Abstract According to techno-economic analyses commissioned by DOE in 2009 and subsequent analyses by members of our research team, particle suspension reactors for clean solar hydrogen production could constitute an economically competitive technology if they operated at a ~10% solar-to-hydrogen conversion efficiency. Prior work from members of our research team showed that this efficiency is possible for inexpensive stacked dual-bed particle suspension reactors, but required innovations in photocatalyst materials properties. State-of-the-art photocatalyst materials only exhibit a ~1% solar-to-hydrogen conversion efficiency, thus necessitating research and development into more effective composite photocatalyst particles. A key challenge to increase their efficiency is to slow deleterious back-reactions while enabling effective hydrogen and oxygen evolution reactions.

Therefore, our proposed project aims to develop new photocatalyst particles and ultrathin oxide coatings to enable selective reactivity and demonstration of the interim DOE target of 3% solar-to-hydrogen conversion efficiency in an intrinsically-safe particle suspension reactor design. Our project includes a strong emphasis on materials synthesis via benchtop and high-throughput methods, development of selective coatings, materials screening protocols to allow for correlation of structure–function relationships on individual particles and composition–function relationships for combinatorial arrays of materials, and numerical modeling and simulations that bridge particle-scale behavior with expected reactor-scale solar-to-hydrogen conversion efficiencies.

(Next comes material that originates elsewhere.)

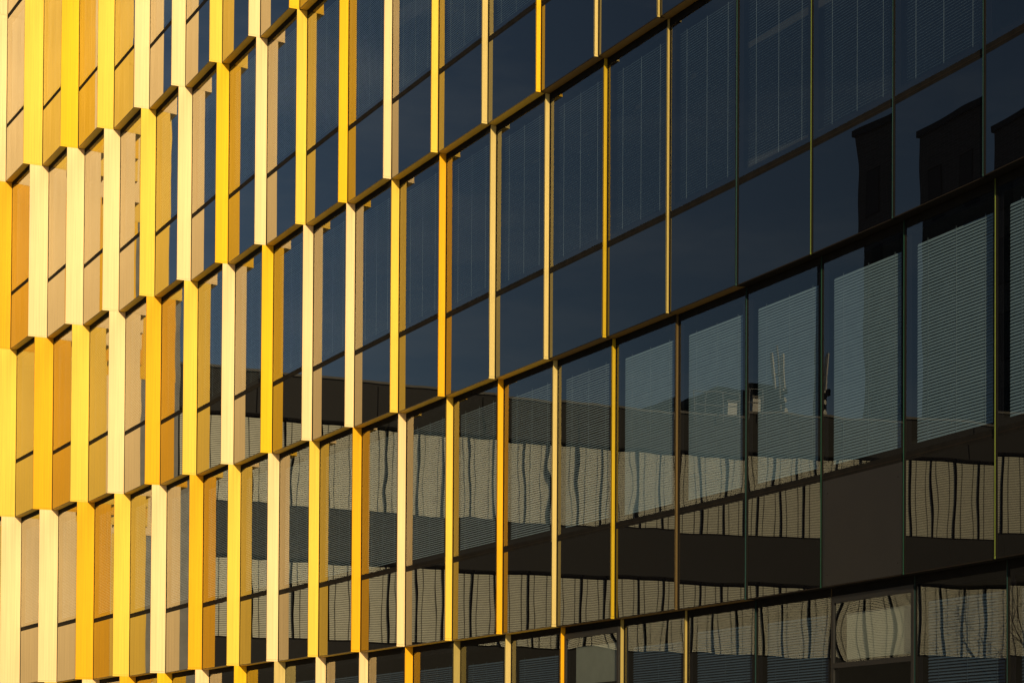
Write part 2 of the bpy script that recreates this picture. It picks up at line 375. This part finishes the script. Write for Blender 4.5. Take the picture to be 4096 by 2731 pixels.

Materials synthesis includes benchtop sol gel, hydrothermal, and solid-state techniques of mixed metal-oxide/nitride and metal-oxide/sulfide particles for enhanced visible-light absorption, as well as inkjet-printed combinatorial libraries of particles based on doped SrTiO3 and BaTiO3. Material properties will be evaluated using inline mass spectrometric detection of evolved hydrogen and oxygen for determination of quantum yields, transmission-mode and diffuse reflectance absorbance spectroscopy to measure photophysical properties, transmission electron microscopy and ellipsometry to measure materials properties, electroanalytical techniques to measure coating transport properties, and approximate numerical values from simulations. A unique aspect of our work will be the development of ultrathin oxide coatings on the composite photocatalyst particles that will be designed to impart selective redox reactivity.

Successful accomplishment of project goals will enable development and demonstration of an engineered stacked dual-bed photocatalyst reactor that operates at efficiencies that are an order-of-magnitude larger than the state-of-the-art. The proposed research will be conducted by Prof. Shane Ardo (UC Irvine), Prof. Dan Esposito (Columbia University), and Rohini Bala Chandran (University of Michigan) who have broad and synergistic research experience and expertise, and a track record of successful collaborations. Our team will also leverage several resource capability nodes including big data categorization and analysis of experimental datasets (NREL), techno-economic analyses and life-cycle assessment of H2 production plants (NREL & LBNL), atomic-layer deposition coating of particles (NREL), in situ and operando nanoscale characterization capabilities (LBNL), and advanced microscopies (SNL).